Aucune consultation de la communauté universitaire n’a été accomplie avant la mise sur pied du programme. Officiellement, la consultation n’était pas nécessaire, puisque les formations sont transmises par le Centre de formation continue. Ainsi, il n’y avait aucun besoin d’approuver l’initiative au Sénat de l’U d’O. La communauté universitaire a donc été informée de la création de l’Institut seulement deux jours avant le lancement officiel. L’Université n’a pas jugé important de questionner la communauté sur son désir de former une élite à lutter contre le terrorisme. L’avis de ceux qui le financent, qui paient leurs frais de scolarité semestre après semestre, ne semble pas avoir assez d’importance.

Les étudiants ont eu très peu d’information avant le lancement. Pourquoi craindre un processus plus transparent? Ceci nous laisse envisager que la communauté universitaire sera pauvrement informée sur ce qui sera enseigné. À moins qu’ils s’inscrivent à des cours coûteux et non crédités qui ne leur sont pas destinés, il sera très difficile pour les étudiants de savoir ce que l’Université présentera sur les menaces terroristes. Les connaissances seront transmises en fonction de quelles perspectives? Quels biais influenceront les cours? Ceci demeurera un mystère pour la grande partie (ou la totalité) d’entre nous.

Parmi les sujets de formation prévus, on est en droit de se demander ce qui sera enseigné dans des cours tels que celui de géopolitique intitulé « Les menaces terroristes au pays et à l’étranger ». Rappelons que ces formations sont destinées aux membres d’une élite qui pourra « renforcer les capacités de leur organisation », comme l’écrit le Centre de développement professionnel.

L’invité d’honneur au lancement du programme, George Friedman, spécialiste du renseignement militaire états-unien, a donné le ton à sa présentation avec une carte illustrant les pays entourant la mer Noire.
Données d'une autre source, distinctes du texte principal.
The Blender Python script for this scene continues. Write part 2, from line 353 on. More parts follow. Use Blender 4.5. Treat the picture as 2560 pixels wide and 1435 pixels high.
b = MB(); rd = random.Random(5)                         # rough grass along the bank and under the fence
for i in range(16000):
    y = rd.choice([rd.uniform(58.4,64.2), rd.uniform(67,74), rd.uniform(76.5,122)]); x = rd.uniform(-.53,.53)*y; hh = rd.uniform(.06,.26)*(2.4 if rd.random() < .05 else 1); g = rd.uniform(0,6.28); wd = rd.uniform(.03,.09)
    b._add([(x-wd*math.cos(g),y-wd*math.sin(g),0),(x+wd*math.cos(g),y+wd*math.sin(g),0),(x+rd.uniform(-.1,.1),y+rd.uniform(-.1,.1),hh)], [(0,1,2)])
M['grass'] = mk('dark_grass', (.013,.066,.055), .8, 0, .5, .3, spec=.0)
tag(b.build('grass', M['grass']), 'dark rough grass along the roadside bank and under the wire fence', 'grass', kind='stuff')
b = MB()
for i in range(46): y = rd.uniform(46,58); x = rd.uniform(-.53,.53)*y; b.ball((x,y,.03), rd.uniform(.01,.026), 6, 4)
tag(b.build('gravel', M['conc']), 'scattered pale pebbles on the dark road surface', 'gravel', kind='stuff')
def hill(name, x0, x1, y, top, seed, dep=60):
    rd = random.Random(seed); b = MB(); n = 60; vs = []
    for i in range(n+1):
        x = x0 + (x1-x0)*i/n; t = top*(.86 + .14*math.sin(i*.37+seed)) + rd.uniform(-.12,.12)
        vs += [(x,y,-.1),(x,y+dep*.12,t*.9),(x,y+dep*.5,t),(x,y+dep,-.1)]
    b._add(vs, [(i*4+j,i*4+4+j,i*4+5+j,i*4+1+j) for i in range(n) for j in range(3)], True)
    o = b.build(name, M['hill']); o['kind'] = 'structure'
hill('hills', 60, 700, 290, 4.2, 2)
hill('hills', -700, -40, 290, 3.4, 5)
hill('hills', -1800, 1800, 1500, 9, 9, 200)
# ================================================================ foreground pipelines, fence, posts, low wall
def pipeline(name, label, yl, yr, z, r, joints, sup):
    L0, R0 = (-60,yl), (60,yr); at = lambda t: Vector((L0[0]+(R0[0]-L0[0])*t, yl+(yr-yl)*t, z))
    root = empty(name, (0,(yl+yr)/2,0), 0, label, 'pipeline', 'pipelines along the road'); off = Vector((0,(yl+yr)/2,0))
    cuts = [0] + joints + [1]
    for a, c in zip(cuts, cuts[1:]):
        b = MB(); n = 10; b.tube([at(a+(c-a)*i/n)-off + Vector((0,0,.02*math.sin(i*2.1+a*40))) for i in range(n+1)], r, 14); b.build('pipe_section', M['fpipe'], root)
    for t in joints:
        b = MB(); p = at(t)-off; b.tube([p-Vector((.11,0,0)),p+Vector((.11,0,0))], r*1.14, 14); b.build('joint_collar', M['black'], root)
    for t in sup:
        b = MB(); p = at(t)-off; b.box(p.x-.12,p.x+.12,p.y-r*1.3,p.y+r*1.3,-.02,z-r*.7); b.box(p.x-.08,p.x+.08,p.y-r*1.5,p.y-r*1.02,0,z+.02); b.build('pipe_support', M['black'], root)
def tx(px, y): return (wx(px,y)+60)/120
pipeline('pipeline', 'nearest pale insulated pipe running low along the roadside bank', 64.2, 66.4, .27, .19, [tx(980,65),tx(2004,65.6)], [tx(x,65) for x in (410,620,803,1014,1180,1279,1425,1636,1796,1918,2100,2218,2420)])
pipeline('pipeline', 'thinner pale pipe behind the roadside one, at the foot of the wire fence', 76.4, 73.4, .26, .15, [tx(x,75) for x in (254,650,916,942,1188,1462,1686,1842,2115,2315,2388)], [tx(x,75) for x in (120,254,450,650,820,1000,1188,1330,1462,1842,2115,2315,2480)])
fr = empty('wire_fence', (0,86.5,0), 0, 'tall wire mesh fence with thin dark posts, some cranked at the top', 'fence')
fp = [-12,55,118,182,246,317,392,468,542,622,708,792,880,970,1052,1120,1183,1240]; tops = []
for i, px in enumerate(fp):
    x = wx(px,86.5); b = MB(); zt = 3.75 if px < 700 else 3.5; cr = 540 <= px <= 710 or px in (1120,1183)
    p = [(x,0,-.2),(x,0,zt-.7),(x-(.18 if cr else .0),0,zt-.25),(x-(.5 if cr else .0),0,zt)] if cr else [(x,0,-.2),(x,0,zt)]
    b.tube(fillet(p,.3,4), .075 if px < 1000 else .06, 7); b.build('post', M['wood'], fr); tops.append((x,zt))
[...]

Ce dernier semblait bien connaître l’emplacement des nations dont il faut se méfier, et il semblait juger que peu était nécessaire pour expliquer une telle approche. Espérons qu’une perspective plus critique sera de mise lors des formations mises de l’avant par l’Institut.

La cérémonie d’ouverture du programme, qui s’est déroulée au Château Laurier sous forme de banquet, a été financée par Symantec, une entreprise spécialiste des services de télécommunications. Cette dernière a été accusée d’avoir participé à la création d’un logiciel informatique utilisé par l’armée israélienne pour contrer le programme nucléaire iranien. Bien que les cours soient autofinancés par ceux qui s’y inscrivent, la polémique qu’a créée la présence de Symantec au lancement met de l’avant les risques que l’U d’O court en accueillant des partenaires privés pour discuter de terrorisme.

Il n’y a pas lieu à s’inquiéter, nous affirme le directeur de l’Institut, car on enseigne déjà ce genre de programme dans d’autres campus. Les grandes univer-sités du monde le font déjà, nous dit-on. Ne nous laissons pas distraire par de simples sophismes : la vigilance doit être de mise. Et puis, que gagne-t-on avec la présence d’un tel Institut ? S’il ne s’attaque pas aux racines du problème, il n’aidera en rien aux problèmes actuels.

En plus d’avoir ignoré la communauté universitaire sur la question, l’initiative de l’Université n’a pas été débattue ni au Bureau des gouverneurs, ni au Sénat. Qui a donc approuvée la présence de l’Institut à l’U d’O? Les étudiants ont droit à cette réponse. Le programme devrait être suspendu pour que la communauté étudiante et les instances décisionnelles s’expriment quant à sa pertinence sur le campus. Que l’U d’O entraîne des professionnels à faire face à des problèmes de sécurité ainsi qu’au terrorisme aura des conséquences importantes sur son indépendance et son objectivité. Occulter cette discussion pourrait avoir de graves répercussions.